____ Raw data

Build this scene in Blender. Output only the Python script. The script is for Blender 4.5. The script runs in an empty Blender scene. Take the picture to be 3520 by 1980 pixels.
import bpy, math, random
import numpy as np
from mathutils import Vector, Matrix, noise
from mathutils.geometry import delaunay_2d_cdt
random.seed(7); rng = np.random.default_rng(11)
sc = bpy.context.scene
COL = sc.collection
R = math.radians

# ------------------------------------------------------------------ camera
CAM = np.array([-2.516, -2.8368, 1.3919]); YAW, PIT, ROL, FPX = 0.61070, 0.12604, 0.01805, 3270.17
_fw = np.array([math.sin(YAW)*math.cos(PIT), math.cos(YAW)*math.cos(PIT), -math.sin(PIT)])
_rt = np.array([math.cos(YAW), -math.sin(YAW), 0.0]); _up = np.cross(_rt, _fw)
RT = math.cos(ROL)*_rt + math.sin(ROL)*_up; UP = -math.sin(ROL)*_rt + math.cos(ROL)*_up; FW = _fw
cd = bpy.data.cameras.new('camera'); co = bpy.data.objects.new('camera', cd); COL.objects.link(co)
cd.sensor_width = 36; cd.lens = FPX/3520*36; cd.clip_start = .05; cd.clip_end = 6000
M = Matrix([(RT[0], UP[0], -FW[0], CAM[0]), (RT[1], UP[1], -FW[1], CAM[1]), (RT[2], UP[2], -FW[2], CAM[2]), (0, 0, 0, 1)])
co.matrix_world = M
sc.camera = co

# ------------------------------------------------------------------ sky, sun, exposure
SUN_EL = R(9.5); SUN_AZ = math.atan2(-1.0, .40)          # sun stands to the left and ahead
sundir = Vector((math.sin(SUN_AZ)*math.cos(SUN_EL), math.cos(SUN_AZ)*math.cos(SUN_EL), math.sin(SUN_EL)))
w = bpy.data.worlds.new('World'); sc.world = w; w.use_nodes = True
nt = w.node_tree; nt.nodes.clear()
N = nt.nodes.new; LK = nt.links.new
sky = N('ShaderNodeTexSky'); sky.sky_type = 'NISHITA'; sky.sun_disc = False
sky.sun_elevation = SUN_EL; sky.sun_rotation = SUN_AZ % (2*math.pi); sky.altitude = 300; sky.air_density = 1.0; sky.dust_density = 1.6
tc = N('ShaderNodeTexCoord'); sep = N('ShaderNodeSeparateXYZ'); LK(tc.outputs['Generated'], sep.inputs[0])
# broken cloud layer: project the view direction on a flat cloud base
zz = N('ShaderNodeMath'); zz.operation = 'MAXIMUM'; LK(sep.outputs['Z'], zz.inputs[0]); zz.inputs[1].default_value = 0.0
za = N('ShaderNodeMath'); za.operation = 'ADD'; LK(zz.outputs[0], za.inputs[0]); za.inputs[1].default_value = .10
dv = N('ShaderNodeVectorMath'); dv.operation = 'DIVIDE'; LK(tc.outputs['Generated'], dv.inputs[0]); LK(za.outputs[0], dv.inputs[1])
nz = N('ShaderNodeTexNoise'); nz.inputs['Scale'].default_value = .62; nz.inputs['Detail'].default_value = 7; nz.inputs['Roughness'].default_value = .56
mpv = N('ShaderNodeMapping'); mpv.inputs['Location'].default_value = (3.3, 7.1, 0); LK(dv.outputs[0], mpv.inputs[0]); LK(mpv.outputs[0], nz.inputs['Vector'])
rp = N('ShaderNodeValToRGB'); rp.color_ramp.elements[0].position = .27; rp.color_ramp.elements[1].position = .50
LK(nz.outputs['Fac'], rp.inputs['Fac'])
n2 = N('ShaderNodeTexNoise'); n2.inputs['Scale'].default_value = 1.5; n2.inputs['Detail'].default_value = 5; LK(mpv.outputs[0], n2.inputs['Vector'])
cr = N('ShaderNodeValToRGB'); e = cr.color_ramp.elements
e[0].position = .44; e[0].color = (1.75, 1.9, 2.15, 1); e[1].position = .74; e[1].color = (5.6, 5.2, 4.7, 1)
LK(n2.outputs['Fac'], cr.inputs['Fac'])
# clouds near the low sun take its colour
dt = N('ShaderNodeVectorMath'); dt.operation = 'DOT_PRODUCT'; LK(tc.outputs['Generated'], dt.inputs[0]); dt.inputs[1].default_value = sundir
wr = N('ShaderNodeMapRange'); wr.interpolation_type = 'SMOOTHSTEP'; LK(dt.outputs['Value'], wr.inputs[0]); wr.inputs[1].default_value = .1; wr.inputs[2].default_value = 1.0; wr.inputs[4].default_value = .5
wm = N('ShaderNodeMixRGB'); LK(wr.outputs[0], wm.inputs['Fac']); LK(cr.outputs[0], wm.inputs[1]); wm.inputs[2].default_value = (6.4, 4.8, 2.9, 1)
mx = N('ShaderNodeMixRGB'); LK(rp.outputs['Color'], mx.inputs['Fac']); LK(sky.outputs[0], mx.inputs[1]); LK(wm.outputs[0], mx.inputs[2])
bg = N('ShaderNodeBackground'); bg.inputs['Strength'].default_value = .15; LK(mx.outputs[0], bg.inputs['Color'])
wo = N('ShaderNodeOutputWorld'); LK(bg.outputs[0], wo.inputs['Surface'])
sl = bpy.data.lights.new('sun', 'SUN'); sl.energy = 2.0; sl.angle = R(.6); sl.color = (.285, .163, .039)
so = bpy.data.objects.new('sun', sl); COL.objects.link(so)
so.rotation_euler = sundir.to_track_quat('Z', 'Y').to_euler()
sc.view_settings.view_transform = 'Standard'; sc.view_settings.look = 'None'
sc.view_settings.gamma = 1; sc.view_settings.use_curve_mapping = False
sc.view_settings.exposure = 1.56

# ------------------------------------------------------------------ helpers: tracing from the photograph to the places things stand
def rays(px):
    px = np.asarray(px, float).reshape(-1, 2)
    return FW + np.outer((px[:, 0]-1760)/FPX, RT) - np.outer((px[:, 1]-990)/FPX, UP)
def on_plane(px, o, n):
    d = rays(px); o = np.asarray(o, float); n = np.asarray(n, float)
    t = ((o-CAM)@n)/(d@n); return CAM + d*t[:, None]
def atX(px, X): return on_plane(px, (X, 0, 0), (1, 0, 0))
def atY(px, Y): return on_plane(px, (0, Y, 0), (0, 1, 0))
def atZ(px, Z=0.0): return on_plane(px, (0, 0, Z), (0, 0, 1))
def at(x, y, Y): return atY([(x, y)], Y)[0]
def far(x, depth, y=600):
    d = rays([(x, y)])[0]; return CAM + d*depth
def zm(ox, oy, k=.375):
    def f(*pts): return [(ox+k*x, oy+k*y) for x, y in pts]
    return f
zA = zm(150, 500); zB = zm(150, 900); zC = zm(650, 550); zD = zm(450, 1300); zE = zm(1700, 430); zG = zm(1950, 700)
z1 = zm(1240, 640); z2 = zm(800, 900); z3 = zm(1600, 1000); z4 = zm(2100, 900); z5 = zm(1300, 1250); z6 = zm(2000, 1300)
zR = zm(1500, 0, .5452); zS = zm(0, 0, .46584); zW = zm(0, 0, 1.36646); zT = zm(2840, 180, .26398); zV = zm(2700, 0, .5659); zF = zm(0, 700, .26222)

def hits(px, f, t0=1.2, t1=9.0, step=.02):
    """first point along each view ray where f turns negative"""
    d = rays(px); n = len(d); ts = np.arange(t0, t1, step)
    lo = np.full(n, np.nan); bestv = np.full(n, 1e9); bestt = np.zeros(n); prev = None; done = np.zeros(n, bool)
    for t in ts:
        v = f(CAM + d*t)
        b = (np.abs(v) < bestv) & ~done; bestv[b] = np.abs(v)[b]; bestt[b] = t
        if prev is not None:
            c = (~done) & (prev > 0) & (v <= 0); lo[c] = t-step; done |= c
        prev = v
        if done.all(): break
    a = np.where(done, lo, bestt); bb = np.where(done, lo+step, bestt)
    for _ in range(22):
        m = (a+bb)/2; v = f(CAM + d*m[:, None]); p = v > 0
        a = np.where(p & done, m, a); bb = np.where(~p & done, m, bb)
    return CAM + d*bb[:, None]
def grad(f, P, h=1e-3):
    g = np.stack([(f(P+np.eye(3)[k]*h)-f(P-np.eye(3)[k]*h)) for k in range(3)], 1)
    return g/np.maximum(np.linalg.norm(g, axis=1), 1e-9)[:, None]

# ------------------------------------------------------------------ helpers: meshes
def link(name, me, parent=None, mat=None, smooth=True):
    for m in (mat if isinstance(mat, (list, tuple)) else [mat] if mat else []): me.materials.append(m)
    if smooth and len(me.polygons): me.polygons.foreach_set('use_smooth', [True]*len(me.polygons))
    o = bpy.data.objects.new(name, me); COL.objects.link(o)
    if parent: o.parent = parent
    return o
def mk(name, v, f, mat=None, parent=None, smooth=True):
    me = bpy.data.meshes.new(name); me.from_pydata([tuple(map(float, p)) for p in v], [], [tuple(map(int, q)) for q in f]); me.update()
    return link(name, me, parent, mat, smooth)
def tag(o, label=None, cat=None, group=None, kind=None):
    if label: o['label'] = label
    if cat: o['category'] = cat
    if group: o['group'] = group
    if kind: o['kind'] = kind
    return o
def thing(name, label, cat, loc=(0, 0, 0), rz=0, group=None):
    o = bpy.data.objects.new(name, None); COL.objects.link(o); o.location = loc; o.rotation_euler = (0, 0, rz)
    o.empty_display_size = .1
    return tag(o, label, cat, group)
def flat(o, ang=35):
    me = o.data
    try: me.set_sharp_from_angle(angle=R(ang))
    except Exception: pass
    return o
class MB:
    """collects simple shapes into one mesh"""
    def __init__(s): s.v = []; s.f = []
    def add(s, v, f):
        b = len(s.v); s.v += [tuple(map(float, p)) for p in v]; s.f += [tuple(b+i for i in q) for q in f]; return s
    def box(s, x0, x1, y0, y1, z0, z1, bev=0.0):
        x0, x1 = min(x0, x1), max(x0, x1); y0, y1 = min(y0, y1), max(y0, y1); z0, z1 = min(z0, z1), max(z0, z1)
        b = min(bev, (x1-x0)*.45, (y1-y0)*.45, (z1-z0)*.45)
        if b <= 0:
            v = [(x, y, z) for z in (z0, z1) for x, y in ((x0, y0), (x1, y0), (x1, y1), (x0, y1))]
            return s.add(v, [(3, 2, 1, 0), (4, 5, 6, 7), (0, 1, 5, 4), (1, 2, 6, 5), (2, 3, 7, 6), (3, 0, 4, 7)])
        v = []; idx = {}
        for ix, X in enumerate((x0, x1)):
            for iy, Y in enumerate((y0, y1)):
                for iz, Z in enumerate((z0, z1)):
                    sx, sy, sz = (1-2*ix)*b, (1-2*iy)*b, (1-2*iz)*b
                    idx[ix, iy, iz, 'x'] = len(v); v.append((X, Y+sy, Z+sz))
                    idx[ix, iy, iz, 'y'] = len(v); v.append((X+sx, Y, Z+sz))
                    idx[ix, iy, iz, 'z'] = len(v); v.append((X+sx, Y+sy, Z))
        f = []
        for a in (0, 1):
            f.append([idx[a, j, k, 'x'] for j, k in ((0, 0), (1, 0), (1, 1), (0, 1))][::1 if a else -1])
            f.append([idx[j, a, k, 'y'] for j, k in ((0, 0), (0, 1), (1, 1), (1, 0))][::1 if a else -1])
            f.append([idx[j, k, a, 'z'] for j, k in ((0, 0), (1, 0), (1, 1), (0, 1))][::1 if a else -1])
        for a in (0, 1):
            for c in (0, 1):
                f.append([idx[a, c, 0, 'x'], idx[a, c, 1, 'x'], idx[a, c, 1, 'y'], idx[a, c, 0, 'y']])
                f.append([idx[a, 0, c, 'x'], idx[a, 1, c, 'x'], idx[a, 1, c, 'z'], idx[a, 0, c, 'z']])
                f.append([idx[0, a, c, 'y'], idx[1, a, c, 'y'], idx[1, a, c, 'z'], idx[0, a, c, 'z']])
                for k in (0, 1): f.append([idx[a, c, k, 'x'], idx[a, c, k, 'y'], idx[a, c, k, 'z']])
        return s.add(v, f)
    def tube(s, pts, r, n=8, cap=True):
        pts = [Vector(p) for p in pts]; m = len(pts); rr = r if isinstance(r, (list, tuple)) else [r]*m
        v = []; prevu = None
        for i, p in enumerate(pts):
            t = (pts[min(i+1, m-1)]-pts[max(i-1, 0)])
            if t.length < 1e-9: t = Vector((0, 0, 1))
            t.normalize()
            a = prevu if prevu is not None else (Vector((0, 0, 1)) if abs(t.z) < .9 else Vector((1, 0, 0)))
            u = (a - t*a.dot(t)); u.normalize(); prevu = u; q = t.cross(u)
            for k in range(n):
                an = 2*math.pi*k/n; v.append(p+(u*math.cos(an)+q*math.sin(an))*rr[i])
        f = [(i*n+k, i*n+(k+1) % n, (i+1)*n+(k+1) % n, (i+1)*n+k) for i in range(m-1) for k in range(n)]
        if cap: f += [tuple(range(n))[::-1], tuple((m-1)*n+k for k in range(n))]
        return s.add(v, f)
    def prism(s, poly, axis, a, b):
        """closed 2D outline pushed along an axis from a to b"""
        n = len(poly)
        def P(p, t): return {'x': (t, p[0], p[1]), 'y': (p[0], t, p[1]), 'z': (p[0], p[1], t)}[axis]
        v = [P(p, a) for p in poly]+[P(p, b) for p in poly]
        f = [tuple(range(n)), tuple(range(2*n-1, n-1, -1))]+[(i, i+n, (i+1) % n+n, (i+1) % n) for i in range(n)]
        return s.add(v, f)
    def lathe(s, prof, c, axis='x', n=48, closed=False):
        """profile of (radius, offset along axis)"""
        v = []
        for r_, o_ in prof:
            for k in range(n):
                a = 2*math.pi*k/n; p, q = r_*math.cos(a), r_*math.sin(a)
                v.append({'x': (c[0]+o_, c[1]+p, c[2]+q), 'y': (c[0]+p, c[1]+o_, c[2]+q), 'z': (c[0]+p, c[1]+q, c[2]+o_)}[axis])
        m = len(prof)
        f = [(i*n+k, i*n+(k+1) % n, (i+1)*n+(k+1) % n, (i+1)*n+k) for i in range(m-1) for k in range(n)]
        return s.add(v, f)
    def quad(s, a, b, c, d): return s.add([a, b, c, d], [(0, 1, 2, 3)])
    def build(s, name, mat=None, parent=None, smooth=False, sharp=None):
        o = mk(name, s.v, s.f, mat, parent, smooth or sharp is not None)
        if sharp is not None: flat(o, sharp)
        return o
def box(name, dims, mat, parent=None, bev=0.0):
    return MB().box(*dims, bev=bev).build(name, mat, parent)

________

→ **Problem to solve**
Everything from the first line of the material through the line containing "R = math.radians" is to be printed exactly; lines after that are to be left out.

→ **Solved exercise**
Build this scene in Blender. Output only the Python script. The script is for Blender 4.5. The script runs in an empty Blender scene. Take the picture to be 3520 by 1980 pixels.
import bpy, math, random
import numpy as np
from mathutils import Vector, Matrix, noise
from mathutils.geometry import delaunay_2d_cdt
random.seed(7); rng = np.random.default_rng(11)
sc = bpy.context.scene
COL = sc.collection
R = math.radians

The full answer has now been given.